You will need a greenhouse and constant factors like temperature, humidity and sunlight and we don't have that. So...best to start with getting some small plants at the grower. Already the journey of the travel was hard on them, that is how delicate they are.

They started inside the house for a while until they were starting to make flowers that opened up ready for the bees to pass on by.



Bees everywhere!


Now I am lucky to live in a region where a lot of beekeepers are active and the amount of flying creatures is very vivid. Also the combination of having a huge blackberry bush next to it with also at the same moment the flourishing going on is just very helpfull for the pollination proces.

As you can see here, this is what started to happen after the flower is pollinated. A small fruit starts to grow while at the same time there are still a lot of flowers there. This is the Thai Hot pepper or Capsicum Annuum which will make small little peppers perfect for in an Asian dish.

Fun fact: they grow upwards which looks kind of cool as you can see when they are further down the road.


The Cayenne

Next up was the cayenne pepper which is a plant that is a lot more resilient and was the first one to actually start making fruits on there. This one can handle bad weather a lot better actually.


As you can see I just grow them in pots with a diameter of 35 centimeter for the roots to have some space. No greenhouse and no covering and just them standing in the sun. Sure...it would be a lot better if they were indoors with constant temperatures, but this just isn't the case.

The cayennes are slowly turning from green into red and they were actually a lot more spicy than I had expected. Often here in the supermarkt when you buy 'cayennes' you will more of a form of a paprika with you can just eat out of the hand. That doesn't work on these bad boys, they were heavier than expected!


Habanero baby!

Fair enough, I am not that good in keeping stuff alive and even worse I also loose the nametags of what is what. So when the three plants were next to each other I honestly didn't know what kind of pepper was going to come out of them. Indeed....we didn't know what kind of plants we had anymore.

And all of them start green and small so the mystery was still yet to unfold. But when these guys were getting their thick appearance and slowly were starting to grow yellow it was clear that they were habaneros.

With 100.000 to 350.000 points on the Scoville scale these guys are hot dude! Way to hot for me that is, and handle with gloves while cutting them


As you can see here the plant is working and putting all of the energy of the leaves into the fruits to grow them, meaning the plant looks terrible in the end.

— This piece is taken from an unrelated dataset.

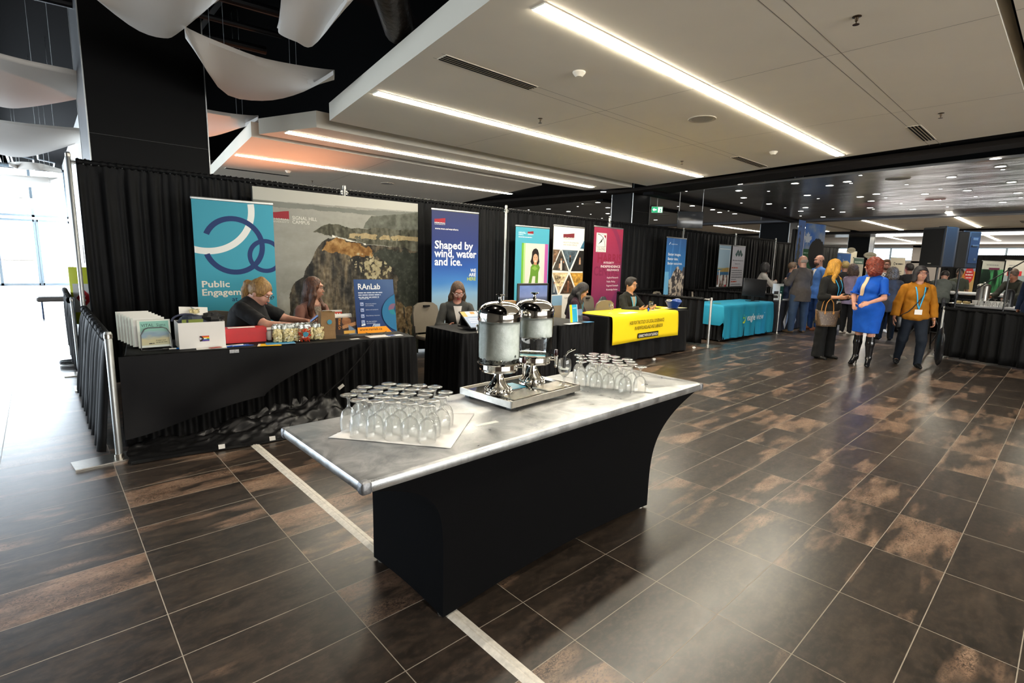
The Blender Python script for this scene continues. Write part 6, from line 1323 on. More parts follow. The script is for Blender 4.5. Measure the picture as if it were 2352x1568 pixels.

But the peppers look awesome!



The result!

After 5 months of giving a lot of TLC to the plants (just kidding I didn't do anything actually apart from putting them in the sun and when it was hot giving them a bit of extra water) it was finally time to harvest.

Loving the score of what was given especially considering this was the second batch already.


As you can see these are a lot of peppers and it would be a shame to have to eat them all in three weeks or so before they start to go bad. The best thing to do then is is dry them so you can use them months after wards.

They went in the oven for 4 hours in 95 degrees celsius and they came out dried nicely! A couple of them will go in the grinder to make a nice pepper powder which is just super easy and convenient to use in a lot of dishes.

Sure...you can get a lot more growing pepper when you do this in a greenhouse with constant conditions. But that also needs space and hydrating them at a constant level.

These guys did good in the Dutch weather outdoors and for 5 months of growing this score? I am super proud!!